STATED GOAL →
Go through the listing and pick out each line with the word "scene" in it.

DATASET CONTENT →
####################

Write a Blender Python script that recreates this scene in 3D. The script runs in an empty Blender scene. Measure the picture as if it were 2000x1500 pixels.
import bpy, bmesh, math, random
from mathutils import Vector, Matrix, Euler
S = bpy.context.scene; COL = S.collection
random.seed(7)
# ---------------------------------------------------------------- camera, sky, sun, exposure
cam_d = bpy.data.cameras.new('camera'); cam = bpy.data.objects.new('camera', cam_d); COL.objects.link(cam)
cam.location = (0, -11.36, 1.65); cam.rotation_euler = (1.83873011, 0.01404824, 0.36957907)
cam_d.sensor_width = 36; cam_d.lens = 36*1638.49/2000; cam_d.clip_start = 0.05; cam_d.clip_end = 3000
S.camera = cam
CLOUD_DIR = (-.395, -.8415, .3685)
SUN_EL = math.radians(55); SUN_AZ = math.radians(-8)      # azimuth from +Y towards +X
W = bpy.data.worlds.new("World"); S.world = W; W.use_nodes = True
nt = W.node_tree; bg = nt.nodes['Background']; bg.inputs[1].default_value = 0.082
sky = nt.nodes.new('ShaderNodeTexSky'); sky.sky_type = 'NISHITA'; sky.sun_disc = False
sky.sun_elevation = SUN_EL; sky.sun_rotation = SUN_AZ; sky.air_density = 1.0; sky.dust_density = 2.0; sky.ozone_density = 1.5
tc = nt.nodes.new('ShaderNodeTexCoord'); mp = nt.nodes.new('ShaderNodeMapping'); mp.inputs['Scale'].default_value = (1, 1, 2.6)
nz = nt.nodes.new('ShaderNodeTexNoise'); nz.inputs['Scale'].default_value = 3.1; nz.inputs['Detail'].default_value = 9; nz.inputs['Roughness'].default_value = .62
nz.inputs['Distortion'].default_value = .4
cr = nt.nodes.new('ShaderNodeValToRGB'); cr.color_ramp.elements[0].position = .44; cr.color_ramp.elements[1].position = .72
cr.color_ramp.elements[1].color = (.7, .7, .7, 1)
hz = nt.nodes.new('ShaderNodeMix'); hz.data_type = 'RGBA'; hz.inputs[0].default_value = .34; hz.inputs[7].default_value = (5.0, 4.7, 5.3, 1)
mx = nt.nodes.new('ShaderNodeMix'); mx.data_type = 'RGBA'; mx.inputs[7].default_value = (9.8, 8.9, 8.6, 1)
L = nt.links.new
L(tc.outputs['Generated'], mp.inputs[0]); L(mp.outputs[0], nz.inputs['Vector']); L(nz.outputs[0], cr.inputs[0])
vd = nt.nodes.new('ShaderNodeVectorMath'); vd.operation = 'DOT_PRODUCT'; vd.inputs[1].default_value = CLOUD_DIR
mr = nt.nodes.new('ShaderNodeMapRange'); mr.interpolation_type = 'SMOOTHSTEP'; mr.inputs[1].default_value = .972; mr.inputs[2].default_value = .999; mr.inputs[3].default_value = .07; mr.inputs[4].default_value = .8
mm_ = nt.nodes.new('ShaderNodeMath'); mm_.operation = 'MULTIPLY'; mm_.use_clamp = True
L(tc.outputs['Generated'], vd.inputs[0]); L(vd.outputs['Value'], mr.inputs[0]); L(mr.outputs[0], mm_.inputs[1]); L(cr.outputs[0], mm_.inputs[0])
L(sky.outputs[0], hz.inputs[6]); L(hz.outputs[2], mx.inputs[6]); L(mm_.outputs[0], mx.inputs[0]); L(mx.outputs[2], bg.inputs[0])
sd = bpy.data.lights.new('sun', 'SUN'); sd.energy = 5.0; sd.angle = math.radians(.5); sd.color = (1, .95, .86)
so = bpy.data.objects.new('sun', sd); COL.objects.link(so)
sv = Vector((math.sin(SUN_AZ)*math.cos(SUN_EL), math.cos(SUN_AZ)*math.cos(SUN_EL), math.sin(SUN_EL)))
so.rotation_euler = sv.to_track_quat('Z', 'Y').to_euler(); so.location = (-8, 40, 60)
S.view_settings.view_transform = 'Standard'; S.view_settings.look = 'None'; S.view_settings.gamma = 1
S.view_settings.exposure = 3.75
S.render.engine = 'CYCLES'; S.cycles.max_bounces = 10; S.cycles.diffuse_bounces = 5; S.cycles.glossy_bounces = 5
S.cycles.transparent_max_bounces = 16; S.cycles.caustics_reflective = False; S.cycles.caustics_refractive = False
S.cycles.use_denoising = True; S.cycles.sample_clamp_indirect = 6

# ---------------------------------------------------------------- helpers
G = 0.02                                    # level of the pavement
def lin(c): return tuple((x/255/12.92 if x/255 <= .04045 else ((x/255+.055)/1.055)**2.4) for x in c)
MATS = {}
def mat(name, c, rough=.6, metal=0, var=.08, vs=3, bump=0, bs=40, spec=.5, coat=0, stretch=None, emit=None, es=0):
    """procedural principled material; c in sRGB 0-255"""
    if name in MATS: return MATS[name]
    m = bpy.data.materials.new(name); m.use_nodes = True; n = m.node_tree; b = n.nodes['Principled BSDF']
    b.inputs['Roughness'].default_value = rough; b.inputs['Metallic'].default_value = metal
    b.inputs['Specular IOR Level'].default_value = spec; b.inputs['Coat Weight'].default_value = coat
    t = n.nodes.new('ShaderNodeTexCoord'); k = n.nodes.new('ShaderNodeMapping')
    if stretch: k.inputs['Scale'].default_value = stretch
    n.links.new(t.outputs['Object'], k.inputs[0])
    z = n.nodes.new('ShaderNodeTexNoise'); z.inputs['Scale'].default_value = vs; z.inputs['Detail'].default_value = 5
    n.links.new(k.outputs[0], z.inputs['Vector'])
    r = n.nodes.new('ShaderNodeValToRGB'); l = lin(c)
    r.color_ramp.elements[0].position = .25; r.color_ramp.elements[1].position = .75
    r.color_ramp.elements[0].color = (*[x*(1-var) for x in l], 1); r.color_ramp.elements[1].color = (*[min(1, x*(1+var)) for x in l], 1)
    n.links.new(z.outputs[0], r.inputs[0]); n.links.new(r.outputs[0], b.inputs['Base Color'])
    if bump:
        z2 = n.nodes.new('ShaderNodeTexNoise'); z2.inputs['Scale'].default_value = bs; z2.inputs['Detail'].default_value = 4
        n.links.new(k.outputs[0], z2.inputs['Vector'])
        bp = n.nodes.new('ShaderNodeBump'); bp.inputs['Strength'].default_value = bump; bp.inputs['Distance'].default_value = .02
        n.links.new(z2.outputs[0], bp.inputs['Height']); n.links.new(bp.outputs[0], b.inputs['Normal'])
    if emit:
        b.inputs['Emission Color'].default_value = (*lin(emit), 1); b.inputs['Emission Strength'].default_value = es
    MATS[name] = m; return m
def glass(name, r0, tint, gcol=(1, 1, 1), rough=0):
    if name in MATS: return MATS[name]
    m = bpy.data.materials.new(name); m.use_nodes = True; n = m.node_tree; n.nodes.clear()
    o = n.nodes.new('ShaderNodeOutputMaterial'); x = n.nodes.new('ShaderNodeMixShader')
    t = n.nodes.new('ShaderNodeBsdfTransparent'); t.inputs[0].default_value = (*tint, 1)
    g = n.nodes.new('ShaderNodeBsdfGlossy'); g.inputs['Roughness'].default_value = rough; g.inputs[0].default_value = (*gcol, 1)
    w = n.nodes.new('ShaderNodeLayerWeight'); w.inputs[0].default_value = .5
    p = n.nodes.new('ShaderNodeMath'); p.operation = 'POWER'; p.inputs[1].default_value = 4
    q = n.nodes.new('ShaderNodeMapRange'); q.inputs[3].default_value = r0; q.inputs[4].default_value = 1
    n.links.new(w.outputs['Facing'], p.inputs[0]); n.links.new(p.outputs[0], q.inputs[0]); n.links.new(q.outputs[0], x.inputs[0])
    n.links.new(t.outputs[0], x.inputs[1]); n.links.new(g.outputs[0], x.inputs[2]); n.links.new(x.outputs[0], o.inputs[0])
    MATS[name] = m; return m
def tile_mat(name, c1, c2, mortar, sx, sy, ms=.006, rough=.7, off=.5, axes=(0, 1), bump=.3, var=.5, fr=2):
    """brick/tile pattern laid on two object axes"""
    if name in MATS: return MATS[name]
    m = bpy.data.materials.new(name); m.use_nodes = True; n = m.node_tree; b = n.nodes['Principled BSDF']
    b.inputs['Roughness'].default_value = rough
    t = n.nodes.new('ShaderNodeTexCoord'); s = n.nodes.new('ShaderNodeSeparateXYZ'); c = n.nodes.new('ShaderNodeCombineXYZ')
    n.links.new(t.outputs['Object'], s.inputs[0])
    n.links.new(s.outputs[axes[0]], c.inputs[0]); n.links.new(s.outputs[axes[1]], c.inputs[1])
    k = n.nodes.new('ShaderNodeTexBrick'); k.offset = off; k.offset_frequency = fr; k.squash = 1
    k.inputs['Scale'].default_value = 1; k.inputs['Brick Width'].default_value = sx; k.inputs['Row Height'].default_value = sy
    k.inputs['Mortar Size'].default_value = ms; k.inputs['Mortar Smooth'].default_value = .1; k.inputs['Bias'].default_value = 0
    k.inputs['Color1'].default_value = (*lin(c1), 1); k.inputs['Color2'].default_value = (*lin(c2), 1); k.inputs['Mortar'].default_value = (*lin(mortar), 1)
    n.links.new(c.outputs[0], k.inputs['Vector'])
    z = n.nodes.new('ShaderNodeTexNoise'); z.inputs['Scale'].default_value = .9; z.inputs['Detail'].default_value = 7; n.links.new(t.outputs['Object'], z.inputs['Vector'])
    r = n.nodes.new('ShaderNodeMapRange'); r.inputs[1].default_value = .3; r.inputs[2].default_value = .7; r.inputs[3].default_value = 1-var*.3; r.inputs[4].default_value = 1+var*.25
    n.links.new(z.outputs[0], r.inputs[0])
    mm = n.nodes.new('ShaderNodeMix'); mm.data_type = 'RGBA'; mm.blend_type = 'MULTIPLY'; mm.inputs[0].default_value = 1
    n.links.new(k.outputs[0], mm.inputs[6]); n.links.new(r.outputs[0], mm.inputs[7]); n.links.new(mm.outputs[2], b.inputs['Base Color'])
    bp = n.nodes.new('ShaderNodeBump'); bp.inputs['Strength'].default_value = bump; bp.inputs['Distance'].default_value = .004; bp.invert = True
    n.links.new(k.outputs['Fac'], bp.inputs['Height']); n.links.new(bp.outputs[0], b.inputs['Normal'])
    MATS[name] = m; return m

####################

ANSWER FOR THE TASK →
Write a Blender Python script that recreates this scene in 3D. The script runs in an empty Blender scene. Measure the picture as if it were 2000x1500 pixels.
S = bpy.context.scene; COL = S.collection